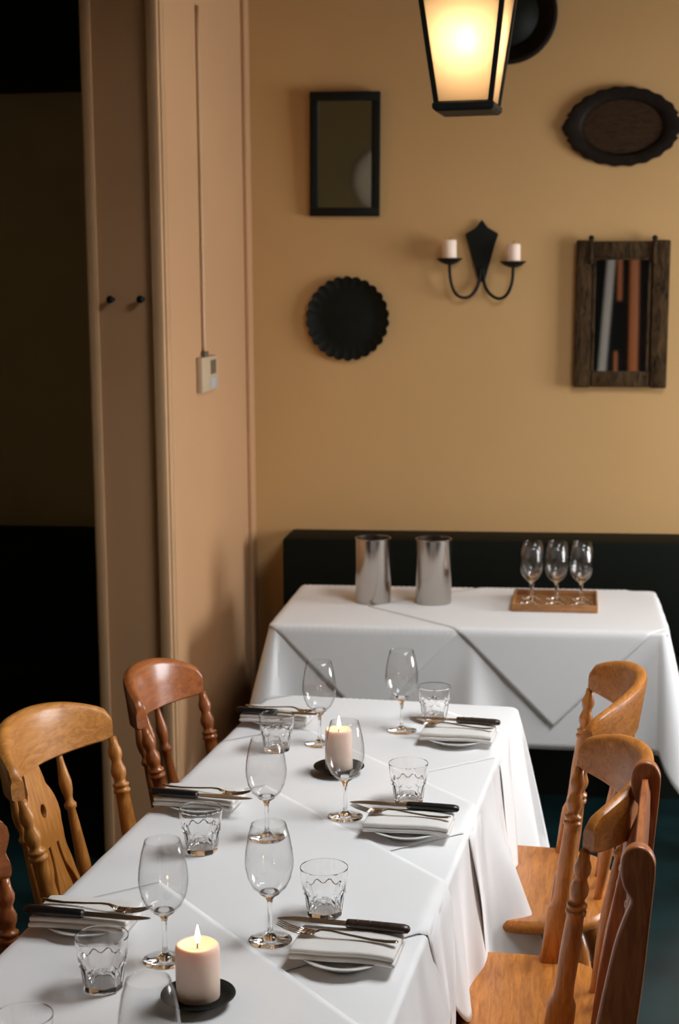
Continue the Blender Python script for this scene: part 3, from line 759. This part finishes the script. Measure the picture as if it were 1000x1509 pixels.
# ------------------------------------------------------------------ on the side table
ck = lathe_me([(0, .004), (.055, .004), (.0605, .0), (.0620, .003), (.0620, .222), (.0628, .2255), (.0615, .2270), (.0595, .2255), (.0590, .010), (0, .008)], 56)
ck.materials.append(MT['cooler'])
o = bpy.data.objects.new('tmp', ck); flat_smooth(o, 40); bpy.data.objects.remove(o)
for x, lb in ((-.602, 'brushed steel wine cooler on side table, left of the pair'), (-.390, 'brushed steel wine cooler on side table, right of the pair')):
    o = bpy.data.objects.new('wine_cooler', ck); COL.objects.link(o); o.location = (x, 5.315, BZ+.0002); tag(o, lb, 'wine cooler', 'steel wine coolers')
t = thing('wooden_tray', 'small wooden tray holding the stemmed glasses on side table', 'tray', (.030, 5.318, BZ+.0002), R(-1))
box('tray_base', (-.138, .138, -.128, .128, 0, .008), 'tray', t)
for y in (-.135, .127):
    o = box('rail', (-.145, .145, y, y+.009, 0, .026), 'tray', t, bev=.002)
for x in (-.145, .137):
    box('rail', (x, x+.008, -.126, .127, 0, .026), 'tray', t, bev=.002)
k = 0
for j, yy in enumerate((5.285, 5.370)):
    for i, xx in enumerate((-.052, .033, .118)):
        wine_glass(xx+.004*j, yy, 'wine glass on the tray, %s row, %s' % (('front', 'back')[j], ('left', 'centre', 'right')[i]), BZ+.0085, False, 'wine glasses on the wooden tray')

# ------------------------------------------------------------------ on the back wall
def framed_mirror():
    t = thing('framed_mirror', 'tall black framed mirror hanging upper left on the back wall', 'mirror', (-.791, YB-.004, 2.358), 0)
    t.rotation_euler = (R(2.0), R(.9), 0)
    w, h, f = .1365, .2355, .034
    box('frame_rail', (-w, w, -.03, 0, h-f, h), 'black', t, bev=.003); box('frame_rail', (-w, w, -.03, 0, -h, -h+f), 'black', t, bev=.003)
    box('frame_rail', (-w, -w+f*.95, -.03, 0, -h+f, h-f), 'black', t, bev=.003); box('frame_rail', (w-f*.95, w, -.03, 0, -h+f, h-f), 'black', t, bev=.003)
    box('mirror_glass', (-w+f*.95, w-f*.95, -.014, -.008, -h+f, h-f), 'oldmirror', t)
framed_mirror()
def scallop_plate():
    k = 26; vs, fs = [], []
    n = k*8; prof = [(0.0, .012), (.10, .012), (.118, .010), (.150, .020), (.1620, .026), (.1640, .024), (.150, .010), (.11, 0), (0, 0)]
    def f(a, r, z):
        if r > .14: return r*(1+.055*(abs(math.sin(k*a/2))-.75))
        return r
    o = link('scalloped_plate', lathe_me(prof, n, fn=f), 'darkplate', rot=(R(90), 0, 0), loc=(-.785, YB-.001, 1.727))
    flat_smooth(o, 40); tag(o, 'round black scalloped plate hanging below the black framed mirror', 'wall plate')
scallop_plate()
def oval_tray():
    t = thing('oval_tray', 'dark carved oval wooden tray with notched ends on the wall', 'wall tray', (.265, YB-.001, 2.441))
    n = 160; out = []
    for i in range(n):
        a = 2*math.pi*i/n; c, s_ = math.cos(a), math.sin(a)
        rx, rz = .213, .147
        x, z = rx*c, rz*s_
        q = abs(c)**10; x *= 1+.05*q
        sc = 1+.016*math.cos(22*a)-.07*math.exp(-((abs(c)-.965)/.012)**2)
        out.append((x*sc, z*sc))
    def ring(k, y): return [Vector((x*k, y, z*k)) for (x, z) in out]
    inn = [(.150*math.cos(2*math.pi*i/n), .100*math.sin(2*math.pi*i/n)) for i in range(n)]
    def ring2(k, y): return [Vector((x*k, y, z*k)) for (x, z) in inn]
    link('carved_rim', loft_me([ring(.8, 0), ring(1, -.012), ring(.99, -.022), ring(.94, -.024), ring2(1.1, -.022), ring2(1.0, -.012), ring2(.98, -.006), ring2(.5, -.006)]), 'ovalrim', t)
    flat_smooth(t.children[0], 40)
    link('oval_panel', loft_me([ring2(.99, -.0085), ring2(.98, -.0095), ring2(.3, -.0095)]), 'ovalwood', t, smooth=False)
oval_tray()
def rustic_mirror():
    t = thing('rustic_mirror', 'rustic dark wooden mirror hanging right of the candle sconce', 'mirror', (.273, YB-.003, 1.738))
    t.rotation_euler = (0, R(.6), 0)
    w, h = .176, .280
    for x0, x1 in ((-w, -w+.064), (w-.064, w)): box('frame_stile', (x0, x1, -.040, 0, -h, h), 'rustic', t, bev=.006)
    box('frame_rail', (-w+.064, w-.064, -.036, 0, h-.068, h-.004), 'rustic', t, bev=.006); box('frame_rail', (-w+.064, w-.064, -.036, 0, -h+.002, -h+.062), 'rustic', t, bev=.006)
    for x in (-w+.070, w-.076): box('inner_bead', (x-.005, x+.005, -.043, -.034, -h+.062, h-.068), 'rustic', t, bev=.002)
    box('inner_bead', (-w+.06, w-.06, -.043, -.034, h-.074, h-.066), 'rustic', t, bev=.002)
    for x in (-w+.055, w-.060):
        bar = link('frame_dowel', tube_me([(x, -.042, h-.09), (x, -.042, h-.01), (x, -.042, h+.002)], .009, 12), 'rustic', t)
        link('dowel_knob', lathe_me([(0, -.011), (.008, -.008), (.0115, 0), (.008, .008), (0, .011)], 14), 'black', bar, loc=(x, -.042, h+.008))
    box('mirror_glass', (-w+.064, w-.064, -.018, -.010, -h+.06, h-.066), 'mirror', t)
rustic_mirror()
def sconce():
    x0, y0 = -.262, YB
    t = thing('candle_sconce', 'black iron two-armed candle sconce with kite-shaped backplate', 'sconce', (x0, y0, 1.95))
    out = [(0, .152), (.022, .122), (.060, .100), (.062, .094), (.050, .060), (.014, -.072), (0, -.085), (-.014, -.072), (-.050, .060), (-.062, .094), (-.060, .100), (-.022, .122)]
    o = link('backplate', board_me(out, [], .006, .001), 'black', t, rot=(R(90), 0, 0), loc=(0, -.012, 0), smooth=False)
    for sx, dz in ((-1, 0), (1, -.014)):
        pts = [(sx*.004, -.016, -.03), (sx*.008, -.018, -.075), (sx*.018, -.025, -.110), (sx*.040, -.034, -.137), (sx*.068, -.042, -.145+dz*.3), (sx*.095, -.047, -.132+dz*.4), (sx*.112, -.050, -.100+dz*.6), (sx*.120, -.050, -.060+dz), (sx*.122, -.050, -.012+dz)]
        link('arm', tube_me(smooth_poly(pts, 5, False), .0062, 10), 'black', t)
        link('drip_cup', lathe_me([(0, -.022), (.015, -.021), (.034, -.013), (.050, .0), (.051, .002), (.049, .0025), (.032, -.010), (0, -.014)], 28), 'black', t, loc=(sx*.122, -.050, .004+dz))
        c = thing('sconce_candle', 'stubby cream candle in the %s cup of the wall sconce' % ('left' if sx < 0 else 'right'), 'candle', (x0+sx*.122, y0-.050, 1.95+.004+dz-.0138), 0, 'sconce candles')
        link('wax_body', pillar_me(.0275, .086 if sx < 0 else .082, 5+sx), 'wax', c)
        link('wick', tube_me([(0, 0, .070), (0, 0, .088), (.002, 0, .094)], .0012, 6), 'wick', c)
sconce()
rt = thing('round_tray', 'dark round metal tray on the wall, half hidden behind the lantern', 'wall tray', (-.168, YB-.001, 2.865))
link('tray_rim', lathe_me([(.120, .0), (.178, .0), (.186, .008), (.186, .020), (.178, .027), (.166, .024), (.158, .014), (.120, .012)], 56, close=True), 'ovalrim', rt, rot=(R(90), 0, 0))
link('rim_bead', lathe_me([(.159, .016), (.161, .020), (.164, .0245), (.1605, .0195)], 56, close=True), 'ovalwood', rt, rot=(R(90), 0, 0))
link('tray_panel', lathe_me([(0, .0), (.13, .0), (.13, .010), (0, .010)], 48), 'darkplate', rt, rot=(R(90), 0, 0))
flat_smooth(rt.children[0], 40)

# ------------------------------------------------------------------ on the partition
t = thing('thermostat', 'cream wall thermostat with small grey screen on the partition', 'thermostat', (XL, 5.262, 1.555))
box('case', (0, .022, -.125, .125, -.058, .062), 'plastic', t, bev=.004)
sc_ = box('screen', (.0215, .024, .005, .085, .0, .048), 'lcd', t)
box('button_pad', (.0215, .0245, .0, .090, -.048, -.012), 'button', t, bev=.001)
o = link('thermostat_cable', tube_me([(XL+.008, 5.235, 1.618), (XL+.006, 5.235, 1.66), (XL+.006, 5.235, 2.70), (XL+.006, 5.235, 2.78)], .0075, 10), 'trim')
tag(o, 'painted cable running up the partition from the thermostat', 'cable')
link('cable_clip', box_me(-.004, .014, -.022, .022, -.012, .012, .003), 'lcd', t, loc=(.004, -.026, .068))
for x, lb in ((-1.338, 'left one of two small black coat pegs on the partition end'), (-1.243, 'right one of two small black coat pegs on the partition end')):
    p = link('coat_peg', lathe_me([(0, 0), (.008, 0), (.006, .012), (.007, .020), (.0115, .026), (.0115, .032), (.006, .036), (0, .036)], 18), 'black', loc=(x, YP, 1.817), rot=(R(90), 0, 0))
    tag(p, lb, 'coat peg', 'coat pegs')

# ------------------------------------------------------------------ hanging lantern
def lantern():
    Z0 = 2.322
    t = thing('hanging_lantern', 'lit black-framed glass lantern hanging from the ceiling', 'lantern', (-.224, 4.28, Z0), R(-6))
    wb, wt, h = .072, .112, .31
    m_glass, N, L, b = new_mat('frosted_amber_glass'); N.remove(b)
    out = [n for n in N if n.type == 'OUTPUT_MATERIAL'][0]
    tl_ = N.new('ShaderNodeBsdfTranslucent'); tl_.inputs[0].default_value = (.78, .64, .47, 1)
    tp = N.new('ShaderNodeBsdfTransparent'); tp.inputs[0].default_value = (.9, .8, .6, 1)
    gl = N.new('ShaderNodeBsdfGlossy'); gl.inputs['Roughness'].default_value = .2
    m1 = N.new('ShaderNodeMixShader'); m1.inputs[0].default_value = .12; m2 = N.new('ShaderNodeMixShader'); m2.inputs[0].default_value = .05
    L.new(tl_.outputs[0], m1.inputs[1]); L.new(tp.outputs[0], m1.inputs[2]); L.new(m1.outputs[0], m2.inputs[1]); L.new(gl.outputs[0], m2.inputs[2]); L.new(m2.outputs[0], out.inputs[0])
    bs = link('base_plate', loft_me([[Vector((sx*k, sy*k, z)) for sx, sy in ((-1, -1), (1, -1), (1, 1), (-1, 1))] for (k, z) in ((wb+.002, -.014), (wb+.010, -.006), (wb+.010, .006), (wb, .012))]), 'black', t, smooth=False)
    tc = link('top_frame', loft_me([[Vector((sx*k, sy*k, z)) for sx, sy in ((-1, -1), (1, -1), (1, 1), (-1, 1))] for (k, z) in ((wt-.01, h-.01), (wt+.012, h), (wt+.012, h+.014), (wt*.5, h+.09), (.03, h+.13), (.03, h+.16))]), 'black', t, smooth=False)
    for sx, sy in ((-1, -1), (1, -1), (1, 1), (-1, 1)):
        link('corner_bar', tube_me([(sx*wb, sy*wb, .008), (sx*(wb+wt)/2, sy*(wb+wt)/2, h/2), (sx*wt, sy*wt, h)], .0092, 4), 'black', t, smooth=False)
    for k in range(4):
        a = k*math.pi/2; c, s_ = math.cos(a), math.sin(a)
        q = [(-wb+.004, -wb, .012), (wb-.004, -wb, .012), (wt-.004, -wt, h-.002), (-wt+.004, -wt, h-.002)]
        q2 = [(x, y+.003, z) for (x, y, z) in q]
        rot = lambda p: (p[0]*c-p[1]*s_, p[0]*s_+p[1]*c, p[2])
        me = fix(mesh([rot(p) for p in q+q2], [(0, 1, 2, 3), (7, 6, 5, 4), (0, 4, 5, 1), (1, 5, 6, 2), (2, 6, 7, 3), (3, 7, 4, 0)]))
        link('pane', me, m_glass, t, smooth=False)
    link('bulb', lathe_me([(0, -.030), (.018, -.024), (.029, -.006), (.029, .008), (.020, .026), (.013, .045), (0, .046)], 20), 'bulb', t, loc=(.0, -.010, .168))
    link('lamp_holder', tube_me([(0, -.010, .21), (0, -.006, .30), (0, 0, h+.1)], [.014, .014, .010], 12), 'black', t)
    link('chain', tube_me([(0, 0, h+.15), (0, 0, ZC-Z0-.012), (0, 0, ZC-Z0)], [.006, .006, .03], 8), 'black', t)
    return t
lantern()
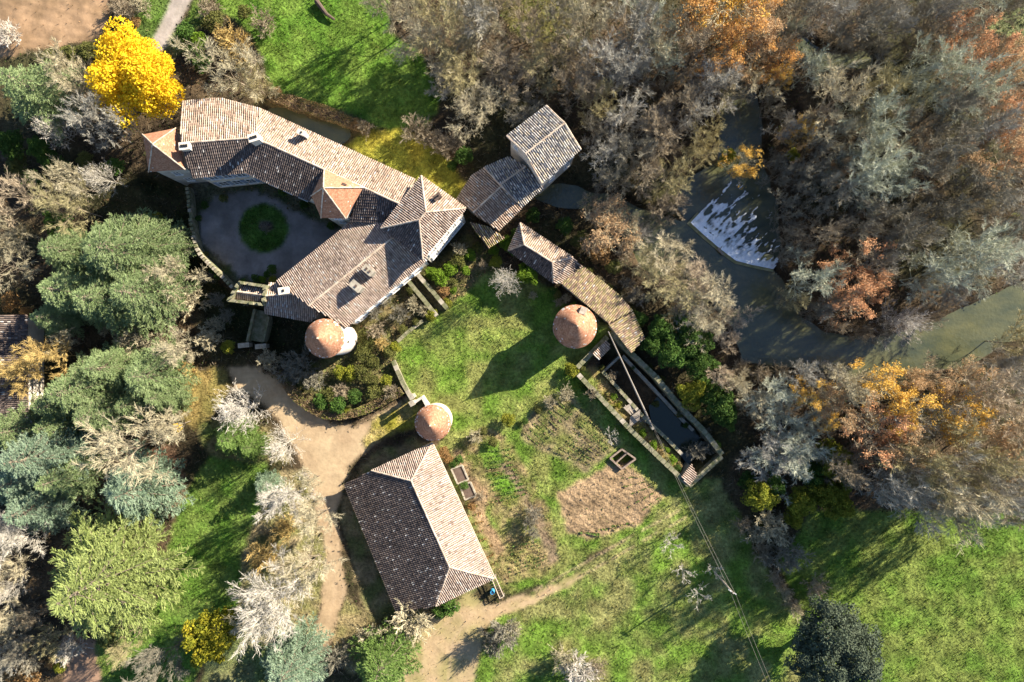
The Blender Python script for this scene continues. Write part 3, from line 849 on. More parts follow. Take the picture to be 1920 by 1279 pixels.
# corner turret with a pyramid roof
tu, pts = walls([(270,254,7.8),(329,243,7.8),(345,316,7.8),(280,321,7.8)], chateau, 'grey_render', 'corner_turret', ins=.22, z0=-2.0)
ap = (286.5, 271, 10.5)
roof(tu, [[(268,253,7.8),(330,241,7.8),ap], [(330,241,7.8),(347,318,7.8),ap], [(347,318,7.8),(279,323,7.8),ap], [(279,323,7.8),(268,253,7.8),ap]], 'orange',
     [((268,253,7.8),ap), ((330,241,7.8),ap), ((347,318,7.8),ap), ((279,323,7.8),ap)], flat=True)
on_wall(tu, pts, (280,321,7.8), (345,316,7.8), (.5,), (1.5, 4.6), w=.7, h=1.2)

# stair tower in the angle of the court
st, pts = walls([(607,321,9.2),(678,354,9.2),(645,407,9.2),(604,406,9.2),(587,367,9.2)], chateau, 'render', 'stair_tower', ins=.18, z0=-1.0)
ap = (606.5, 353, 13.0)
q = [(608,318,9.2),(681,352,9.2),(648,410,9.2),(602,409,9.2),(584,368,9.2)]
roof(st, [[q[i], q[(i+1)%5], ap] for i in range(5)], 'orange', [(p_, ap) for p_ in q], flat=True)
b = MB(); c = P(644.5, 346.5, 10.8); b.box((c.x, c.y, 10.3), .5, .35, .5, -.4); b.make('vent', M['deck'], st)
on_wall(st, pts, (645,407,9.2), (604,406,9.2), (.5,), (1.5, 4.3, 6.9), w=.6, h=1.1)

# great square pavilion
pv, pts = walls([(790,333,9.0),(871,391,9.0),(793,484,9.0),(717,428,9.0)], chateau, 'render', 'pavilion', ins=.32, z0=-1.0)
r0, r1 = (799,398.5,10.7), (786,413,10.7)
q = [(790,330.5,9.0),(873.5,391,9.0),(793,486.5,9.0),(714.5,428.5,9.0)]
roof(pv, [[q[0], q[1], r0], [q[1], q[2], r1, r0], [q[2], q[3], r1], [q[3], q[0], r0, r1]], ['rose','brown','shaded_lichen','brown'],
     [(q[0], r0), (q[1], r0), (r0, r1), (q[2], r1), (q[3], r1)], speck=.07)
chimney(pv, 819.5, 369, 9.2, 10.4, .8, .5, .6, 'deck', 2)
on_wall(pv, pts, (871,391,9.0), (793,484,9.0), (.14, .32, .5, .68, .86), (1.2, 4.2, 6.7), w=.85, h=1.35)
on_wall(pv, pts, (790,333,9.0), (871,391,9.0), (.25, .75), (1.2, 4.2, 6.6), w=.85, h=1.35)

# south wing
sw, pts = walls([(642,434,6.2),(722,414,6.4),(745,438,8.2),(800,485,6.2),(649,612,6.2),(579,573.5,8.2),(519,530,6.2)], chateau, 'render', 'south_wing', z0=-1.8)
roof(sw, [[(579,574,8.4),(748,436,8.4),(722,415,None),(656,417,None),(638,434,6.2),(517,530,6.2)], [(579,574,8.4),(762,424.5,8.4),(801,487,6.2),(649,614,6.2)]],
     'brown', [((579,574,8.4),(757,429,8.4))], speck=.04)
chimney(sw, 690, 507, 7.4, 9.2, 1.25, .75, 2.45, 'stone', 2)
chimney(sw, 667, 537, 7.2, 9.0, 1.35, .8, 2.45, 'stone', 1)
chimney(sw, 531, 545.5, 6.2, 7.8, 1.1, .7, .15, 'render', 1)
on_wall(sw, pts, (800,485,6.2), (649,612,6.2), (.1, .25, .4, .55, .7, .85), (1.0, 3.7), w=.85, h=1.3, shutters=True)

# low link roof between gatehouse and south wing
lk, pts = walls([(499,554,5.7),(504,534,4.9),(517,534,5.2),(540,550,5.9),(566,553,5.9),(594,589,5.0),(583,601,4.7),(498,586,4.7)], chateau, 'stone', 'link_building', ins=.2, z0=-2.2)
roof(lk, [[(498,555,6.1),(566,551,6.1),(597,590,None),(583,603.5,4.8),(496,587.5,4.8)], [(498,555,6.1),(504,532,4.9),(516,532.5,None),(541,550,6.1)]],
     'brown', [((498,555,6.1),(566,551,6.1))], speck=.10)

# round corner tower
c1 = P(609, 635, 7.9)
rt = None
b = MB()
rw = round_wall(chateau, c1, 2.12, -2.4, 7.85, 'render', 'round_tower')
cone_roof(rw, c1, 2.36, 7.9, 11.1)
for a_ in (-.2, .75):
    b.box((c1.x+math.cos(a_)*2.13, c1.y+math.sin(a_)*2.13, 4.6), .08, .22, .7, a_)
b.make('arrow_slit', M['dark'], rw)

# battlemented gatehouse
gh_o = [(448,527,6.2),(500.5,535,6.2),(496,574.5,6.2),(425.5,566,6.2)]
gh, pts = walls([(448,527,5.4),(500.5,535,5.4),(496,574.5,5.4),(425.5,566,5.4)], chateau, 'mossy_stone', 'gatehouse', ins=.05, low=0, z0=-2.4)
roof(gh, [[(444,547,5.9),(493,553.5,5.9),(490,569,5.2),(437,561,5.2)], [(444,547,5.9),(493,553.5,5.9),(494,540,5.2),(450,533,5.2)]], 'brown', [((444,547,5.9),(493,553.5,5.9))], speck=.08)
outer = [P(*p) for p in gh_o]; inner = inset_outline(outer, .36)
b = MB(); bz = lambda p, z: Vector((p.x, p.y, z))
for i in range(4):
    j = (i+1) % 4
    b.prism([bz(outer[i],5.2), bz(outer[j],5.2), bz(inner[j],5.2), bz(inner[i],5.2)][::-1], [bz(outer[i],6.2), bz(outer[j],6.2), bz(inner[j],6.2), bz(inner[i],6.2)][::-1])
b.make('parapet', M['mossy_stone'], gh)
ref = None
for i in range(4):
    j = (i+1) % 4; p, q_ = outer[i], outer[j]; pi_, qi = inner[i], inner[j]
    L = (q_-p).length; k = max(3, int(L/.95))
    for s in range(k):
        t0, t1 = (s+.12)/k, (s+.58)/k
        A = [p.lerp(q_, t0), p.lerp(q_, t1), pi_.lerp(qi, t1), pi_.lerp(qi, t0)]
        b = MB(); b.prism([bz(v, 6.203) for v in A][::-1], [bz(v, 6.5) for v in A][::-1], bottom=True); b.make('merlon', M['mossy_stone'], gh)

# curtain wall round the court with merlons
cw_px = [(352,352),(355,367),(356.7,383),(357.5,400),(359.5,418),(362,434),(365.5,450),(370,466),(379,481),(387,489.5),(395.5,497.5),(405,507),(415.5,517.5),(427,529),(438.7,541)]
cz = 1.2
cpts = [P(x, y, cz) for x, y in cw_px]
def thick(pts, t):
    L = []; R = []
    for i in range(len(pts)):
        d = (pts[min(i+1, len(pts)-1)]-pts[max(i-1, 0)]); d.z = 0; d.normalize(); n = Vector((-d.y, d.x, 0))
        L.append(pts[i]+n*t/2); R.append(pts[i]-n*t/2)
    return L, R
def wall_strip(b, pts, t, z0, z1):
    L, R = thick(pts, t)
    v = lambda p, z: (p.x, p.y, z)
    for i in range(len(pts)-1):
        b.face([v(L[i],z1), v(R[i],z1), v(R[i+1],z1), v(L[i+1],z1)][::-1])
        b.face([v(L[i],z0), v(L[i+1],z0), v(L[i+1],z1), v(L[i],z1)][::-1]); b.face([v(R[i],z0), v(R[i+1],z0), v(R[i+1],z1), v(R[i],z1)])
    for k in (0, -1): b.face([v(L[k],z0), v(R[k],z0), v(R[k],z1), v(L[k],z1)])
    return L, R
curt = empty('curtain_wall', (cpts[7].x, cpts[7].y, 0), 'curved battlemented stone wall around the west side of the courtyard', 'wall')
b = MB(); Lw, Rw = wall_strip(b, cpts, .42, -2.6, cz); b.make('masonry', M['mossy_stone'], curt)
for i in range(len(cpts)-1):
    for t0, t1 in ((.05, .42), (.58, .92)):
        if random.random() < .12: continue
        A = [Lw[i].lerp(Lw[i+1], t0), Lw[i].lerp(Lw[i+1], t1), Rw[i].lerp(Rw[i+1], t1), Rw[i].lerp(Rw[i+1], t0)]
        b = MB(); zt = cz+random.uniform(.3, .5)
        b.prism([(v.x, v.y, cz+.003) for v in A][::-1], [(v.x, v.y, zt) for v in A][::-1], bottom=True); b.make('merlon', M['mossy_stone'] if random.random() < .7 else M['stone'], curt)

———

◆ What the exercise asks
With the first line being the one containing "The Blender Python script for this scene continues." and the last line the one containing "4.6), w=.7, h=1.2)", transcribe exactly the lines above that fall in that range.

◆ Expected output
The Blender Python script for this scene continues. Write part 3, from line 849 on. More parts follow. Take the picture to be 1920 by 1279 pixels.
# corner turret with a pyramid roof
tu, pts = walls([(270,254,7.8),(329,243,7.8),(345,316,7.8),(280,321,7.8)], chateau, 'grey_render', 'corner_turret', ins=.22, z0=-2.0)
ap = (286.5, 271, 10.5)
roof(tu, [[(268,253,7.8),(330,241,7.8),ap], [(330,241,7.8),(347,318,7.8),ap], [(347,318,7.8),(279,323,7.8),ap], [(279,323,7.8),(268,253,7.8),ap]], 'orange',
     [((268,253,7.8),ap), ((330,241,7.8),ap), ((347,318,7.8),ap), ((279,323,7.8),ap)], flat=True)
on_wall(tu, pts, (280,321,7.8), (345,316,7.8), (.5,), (1.5, 4.6), w=.7, h=1.2)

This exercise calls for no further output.